元号の変更で必要となる対応は?
今回の改元は30年前とは異なり、1ヶ月の準備期間があります。しかし、当時と比べて世の中は大きく変化しています。各業界で必要となる対応にはどのようなものがあるのでしょうか。
情報システムの改修
元号の変更により、最も大きな影響を受けるのはコンピューターのソフトウェアなどの情報システム分野です。政府や自治体では証明書などに「昭和」「平成」といった和暦を使用しているため、今回の改元により情報システムの改修が必要となります。
また、MicrosoftはWindows OSやWord、ExcelなどのOfficeソフトを和暦に対応させるための更新プログラムを提供予定です。Windows PCは行政期間や民間企業で広く使われているため、場合によってはなんらかの対応が必要となる可能性があります。

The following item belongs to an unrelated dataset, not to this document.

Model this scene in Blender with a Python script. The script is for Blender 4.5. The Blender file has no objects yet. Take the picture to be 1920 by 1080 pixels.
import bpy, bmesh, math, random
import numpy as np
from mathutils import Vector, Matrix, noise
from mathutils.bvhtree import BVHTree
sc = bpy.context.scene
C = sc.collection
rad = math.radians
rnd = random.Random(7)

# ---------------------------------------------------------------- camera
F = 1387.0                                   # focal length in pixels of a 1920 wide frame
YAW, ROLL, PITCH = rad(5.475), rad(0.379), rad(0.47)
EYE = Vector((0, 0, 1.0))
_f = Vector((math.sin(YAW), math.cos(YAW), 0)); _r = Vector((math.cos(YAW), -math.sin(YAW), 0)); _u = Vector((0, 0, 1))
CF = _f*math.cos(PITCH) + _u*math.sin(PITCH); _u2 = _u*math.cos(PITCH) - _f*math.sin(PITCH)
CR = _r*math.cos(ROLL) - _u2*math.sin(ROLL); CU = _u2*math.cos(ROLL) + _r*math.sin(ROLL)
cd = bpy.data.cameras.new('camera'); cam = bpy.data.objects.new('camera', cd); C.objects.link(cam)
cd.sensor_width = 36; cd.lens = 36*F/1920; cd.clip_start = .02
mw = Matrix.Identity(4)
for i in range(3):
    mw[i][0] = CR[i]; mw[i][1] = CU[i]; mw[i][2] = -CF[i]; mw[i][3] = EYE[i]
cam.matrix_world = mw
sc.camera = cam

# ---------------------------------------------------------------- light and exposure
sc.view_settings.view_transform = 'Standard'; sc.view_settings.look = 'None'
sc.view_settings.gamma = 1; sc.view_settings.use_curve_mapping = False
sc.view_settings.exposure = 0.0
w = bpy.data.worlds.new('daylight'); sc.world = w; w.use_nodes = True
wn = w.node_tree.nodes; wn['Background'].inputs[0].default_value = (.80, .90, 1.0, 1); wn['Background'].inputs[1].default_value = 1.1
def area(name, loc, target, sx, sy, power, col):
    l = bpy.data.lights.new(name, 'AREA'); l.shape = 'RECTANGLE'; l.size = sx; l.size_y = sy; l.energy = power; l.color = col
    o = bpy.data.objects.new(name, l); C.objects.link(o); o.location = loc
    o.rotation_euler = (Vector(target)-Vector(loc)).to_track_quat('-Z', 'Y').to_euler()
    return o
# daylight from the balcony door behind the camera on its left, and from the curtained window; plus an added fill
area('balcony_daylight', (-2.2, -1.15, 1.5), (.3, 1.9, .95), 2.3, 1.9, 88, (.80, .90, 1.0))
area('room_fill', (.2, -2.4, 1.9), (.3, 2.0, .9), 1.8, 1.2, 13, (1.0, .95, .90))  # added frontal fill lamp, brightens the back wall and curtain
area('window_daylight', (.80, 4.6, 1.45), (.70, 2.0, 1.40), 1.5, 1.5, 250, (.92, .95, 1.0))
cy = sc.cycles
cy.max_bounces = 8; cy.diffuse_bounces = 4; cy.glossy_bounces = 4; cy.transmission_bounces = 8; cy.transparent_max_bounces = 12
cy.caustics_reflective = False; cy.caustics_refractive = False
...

改元がゴールデンウィークの10連休の最中に行われることから、休日返上で対応を求められる人も出てくることが予想されます。
カレンダーメーカーの対応
カレンダーメーカーにとっても元号の変更は大きな問題です。
新元号の発表が2019年のカレンダーの印刷より後になったため、メーカーによっては今年に限って和暦の表示をせず西暦のみの記載とするなどの対応をしています。
はんこメーカーの対応
前回の改元では、新元号「平成」のゴム印の購入が殺到し、材料となる木材の不足で納品に支障が出ました。はんこメーカーでは、当時の教訓を踏まえ、あらかじめ材料を確保して安定供給できるよう準備を進めています。
各自治体も対応を検討
全国の市区町村でも対応が検討されています。予想されるのは、改元に合わせた婚姻届の提出です。
昭和天皇の崩御による平成への改元と異なり、今回は祝賀ムードが広がっている上、5月1日が大安ということもあって大勢のカップルが役所を訪れる可能性があります。これらに対応するため、祝日ということで通常は閉鎖している窓口を改元当日に限って営業する自治体も出てきています。
例えば、三重県の津市役所では5月1日に臨時で開庁し、婚姻届や出生届を受け付けるほか、記念写真のパネルなども用意する予定です。
参考
津市 改元当日に本庁舎開庁 婚姻・出生届け受け付け 三重|伊勢新聞
経理業務
各企業の経理業務にも元号の変更が影響を及ぼすと予想されています。税務や社会保障関連の書類は和暦を用いることが多いためです。税務関係資料の中には、「平成34年3月」などと実際には存在しない数字が使用されていることもあるので、新元号、西暦への変更や確認が必要となります。